* **WHAT TO WORK ON**
Return only the lines running from the line with "base = N.mix(poly_mask(N, X_, Z_, W(L), .0016), base, yg)" down to the line with "x0 = P(598.5, 0, YW)[0];", both included, exactly as they appear.

* **RAW DATA**

· · · · · · ·

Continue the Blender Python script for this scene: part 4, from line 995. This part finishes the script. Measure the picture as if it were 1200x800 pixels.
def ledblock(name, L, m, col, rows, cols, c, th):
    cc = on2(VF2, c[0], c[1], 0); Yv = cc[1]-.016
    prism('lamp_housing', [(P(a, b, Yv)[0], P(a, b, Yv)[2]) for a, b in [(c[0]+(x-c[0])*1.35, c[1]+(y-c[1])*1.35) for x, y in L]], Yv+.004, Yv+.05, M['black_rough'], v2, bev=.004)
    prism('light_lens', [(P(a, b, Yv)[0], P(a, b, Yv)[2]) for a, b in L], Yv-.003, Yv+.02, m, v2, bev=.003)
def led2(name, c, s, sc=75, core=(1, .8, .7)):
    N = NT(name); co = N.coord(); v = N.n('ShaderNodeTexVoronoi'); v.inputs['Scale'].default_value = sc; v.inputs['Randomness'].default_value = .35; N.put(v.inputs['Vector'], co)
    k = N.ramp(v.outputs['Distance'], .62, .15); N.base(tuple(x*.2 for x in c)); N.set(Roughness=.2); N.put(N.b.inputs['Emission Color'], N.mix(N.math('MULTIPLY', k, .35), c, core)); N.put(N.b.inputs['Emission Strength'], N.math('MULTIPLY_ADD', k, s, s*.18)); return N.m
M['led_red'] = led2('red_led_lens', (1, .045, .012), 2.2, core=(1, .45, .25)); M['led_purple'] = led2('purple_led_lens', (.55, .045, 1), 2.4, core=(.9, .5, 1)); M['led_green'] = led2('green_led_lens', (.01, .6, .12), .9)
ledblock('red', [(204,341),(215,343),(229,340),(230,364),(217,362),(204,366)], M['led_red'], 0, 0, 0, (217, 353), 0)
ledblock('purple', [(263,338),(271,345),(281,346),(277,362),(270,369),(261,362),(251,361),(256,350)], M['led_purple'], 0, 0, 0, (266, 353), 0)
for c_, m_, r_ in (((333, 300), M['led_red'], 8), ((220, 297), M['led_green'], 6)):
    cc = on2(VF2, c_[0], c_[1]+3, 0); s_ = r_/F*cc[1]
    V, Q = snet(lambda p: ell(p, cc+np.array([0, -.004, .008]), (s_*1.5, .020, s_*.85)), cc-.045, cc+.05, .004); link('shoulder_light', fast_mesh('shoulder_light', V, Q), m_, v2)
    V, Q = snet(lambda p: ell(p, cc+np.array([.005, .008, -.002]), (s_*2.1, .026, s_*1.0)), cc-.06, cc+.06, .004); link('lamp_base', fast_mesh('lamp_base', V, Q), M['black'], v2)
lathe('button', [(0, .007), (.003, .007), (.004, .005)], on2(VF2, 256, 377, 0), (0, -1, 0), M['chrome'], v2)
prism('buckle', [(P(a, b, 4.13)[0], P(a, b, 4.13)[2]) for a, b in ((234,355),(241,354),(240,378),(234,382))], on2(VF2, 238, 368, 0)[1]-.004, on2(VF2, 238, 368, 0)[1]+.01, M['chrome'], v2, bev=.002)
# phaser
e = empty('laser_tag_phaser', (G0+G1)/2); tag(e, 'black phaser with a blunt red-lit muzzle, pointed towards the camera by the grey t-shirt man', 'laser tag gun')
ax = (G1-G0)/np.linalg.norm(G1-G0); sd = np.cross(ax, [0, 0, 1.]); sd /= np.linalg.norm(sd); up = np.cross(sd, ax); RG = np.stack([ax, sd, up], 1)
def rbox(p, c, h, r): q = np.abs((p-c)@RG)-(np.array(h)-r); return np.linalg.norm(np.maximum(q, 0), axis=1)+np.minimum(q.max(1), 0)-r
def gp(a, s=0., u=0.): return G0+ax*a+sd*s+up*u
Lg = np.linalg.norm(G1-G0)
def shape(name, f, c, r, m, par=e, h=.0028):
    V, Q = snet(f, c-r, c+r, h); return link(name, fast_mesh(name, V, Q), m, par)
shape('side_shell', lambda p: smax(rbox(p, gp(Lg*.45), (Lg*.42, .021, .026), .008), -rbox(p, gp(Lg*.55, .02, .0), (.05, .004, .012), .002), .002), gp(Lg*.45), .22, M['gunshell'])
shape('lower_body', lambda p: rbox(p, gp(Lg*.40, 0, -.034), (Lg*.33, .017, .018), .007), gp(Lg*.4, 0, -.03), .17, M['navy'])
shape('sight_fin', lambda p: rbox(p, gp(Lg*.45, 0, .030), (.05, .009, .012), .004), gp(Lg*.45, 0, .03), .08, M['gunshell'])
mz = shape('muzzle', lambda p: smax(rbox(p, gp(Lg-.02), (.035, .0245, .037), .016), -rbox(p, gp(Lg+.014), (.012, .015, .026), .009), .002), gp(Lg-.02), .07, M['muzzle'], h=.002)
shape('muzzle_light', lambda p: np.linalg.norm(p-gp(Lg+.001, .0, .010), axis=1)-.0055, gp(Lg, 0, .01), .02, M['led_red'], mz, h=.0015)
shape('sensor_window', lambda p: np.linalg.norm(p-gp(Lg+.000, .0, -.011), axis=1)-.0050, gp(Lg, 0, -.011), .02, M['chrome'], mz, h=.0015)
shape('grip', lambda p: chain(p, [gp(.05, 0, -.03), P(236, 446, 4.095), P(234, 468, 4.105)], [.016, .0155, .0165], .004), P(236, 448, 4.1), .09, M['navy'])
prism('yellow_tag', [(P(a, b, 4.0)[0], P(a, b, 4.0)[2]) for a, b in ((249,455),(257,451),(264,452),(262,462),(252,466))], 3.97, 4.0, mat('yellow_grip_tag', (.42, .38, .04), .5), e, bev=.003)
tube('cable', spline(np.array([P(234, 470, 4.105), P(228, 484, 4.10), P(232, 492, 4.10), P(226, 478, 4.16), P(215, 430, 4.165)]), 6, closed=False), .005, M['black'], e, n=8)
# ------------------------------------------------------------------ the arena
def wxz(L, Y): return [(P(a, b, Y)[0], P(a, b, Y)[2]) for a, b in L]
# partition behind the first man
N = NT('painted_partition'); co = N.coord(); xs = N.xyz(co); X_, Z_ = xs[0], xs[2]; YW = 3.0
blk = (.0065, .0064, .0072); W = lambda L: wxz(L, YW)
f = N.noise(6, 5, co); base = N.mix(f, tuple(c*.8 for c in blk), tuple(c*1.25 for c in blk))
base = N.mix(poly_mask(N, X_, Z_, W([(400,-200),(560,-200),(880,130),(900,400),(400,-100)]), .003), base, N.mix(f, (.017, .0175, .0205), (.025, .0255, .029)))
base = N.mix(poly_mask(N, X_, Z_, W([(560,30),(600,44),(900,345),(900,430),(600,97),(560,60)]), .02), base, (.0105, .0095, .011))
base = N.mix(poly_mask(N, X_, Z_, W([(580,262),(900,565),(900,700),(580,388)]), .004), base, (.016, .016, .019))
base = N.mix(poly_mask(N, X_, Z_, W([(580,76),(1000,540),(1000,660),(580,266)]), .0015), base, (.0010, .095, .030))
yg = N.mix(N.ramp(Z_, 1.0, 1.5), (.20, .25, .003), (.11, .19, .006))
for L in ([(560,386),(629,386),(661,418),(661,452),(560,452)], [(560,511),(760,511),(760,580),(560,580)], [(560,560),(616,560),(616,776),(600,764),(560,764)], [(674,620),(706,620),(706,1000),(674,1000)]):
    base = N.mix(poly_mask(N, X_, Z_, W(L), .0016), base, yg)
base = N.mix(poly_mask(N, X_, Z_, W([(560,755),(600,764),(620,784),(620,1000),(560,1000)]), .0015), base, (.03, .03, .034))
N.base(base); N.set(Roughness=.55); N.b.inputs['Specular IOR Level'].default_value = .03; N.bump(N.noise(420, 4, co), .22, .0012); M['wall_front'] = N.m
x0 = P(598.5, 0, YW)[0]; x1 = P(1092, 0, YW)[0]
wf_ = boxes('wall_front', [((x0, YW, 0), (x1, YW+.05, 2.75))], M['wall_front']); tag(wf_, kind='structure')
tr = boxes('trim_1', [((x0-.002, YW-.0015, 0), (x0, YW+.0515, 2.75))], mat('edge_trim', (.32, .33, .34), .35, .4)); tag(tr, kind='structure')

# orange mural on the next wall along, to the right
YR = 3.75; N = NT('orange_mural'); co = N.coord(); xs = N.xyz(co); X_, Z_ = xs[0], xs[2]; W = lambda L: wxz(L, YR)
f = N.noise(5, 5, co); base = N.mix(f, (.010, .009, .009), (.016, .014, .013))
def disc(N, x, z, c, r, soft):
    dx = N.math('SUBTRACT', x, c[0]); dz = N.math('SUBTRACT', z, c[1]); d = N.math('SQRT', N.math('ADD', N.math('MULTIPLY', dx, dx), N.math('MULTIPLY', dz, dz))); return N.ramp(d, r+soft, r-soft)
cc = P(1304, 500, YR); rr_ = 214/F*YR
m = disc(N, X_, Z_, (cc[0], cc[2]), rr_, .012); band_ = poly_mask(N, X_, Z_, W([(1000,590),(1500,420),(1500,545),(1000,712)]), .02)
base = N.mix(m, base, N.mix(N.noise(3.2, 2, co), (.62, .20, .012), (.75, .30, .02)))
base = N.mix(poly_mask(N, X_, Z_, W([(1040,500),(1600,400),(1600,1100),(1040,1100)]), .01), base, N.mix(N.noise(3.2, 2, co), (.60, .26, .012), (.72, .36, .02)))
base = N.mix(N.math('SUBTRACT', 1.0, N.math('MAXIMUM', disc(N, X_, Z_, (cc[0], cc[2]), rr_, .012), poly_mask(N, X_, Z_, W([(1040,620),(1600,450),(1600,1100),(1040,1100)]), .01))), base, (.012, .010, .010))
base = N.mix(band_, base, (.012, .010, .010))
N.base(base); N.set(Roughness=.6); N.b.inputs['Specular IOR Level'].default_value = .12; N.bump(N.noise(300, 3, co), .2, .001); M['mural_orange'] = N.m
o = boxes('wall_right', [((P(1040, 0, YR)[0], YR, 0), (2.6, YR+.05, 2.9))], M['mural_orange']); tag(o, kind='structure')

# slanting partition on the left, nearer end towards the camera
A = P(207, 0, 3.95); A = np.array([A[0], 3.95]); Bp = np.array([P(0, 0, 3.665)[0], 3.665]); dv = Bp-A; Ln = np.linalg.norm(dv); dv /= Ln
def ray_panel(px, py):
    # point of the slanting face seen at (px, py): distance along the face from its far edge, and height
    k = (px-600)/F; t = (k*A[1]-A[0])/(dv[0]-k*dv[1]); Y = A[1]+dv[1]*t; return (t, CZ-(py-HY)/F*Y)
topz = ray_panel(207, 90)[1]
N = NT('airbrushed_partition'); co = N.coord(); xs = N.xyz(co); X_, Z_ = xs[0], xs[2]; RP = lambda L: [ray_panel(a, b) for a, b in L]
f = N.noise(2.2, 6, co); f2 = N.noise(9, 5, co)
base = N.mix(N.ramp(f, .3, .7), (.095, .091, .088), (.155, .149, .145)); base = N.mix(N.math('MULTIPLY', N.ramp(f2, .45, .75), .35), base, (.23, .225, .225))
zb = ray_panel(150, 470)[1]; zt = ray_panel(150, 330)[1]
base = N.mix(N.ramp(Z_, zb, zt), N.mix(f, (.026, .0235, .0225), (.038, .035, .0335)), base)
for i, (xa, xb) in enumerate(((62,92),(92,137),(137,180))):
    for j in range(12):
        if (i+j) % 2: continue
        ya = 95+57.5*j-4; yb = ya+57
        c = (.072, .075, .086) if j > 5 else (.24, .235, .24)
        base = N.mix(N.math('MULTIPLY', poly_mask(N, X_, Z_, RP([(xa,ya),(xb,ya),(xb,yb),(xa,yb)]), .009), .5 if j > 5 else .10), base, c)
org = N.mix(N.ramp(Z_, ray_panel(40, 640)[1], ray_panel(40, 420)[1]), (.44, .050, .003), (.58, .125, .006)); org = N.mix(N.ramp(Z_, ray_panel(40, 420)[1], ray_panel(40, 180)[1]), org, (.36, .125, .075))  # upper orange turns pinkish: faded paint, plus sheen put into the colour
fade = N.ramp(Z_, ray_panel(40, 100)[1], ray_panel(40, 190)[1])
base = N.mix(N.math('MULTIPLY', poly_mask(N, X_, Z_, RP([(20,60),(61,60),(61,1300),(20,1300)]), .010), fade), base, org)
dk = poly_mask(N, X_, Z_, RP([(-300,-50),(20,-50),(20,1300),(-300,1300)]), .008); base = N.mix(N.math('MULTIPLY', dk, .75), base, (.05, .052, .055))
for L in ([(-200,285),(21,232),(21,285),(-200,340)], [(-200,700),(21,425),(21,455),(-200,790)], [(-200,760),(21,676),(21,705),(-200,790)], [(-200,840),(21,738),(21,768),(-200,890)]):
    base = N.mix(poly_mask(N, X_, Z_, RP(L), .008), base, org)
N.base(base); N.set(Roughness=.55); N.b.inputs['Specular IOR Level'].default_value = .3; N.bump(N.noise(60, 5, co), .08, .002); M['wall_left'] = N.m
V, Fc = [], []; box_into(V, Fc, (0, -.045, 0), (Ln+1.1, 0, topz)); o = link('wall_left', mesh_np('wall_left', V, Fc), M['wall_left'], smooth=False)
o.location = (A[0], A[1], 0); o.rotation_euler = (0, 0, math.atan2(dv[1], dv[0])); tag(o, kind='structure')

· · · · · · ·

* **EXPECTED ANSWER**
    base = N.mix(poly_mask(N, X_, Z_, W(L), .0016), base, yg)
base = N.mix(poly_mask(N, X_, Z_, W([(560,755),(600,764),(620,784),(620,1000),(560,1000)]), .0015), base, (.03, .03, .034))
N.base(base); N.set(Roughness=.55); N.b.inputs['Specular IOR Level'].default_value = .03; N.bump(N.noise(420, 4, co), .22, .0012); M['wall_front'] = N.m
x0 = P(598.5, 0, YW)[0]; x1 = P(1092, 0, YW)[0]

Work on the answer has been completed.